Argued for him—This was a case in which an appeal at the present stage ought to be allowed. If the decision of the Court was affirmed a long and expensive inquiry, involving an accounting extending over a considerable period of time would have to be entered upon, while if the decision was varied or reversed a different period would be embraced in the accounting, or an accounting might be avoided altogether. The questions decided by the Court were large and important, and might be fairly viewed as the main principles of the case, while those which remained, though of importance to the parties, were really questions of detail, and were entirely separable from those decided by the Court. The question whether an appeal ought to be allowed at the present stage being a matter for the discretion of the Court, the circumstances of the present case were particularly favourable.

Argued for the respondent—Inquiry before the Lord Ordinary would in any event be necessary in order to ascertain the value of the articles liable in duty, and to determine the amount for which decree would be given in respect of legacy-duty on the present Duke's succession. Liability for this was not disputed, but the amount fell to be ascertained. Even if the present appeal was successful there were questions in regard to that legacy-duty which might form the snbject of a second appeal, the possibility of which always weighed with the Court in considering an application like the present. It was argued also that certain of the articles were heritable in their nature, and that legacy-duty could not be claimed in respect of them, and it was also a matter of dispute whether the value of the articles was to be taken at the time of their sale, and according to the price which they realised, or as at the death of the defender's father Duke Archibald, when they were valued for inventory purposes by the trustees. These were questions which would affect the money value of the decree to be pronounced, and they should be determined before any appeal was allowed in order to obviate the possibility of a second appeal— Stewart v.
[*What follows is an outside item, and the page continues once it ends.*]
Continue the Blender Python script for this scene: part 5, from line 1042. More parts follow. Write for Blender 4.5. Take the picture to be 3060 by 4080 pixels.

Kennedy, February 26, 1889, 16 R. 521.

At advising—

Judgment:

Lord President—I think that this is a case in which we should grant leave to appeal. The questions which we have decided are large and important questions, and are entirely separable from what might be called the sequel of the case. No doubt,

Page: 273

in point of pecuniary importance it will have its own magnitude, but that is after all more magnitude of detail, and looking to the size of the questions raised on this record, to their legal character, and to their independence of what is to follow, I think that the present is a suitable subject for appeal. Moreover, the treatment of the matters of detail which would follow supposing our judgment were affirmed, might perhaps be regarded by the parties in a different and perhaps more businesslike way once that question was decided. Upon the whole, I think we should best exercise our discretion by granting leave to appeal.

Lord Adam—I am of the same opinion. There is no doubt that the principle to be kept in view in the general case is to avoid two appeals to the House of Lords; that is the main consideration. And if one saw one's way to a speedy and not a troublesome ascertainment of the state of the accounting, probably it would be right not to allow an appeal. But I agree with your Lordship that as we have settled the main principles of this case, which are quite distinct from the part with reference to an accounting, and seeing that whatever way our judgment goes in the House of Lords there must be inquiry more or less, we should grant leave to appeal.

Lord M'Laren—I concur. I think that the question sought to be appealed is a very proper subject of appeal to the House of Lords in itself, and then I agree with your Lordship that if the matter of principle were settled, there is a certain probability that the parties might come to terms, and that the inquiry referred to might become unnecessary. If we refused leave to appeal the inquiry would go on, because it would not be possible to come to any agreement till the principle of the agreement is determined.

Lord Kinnear—I am of the same opinion.

The Court granted the prayer of the petition.

Counsel:

Counsel for the Petitioner— Macphail. Agents— Tods, Murray, & Jamieson, W.S.

Counsel for the Respondent— Young. Agent—The Solicitor of Inland Revenue.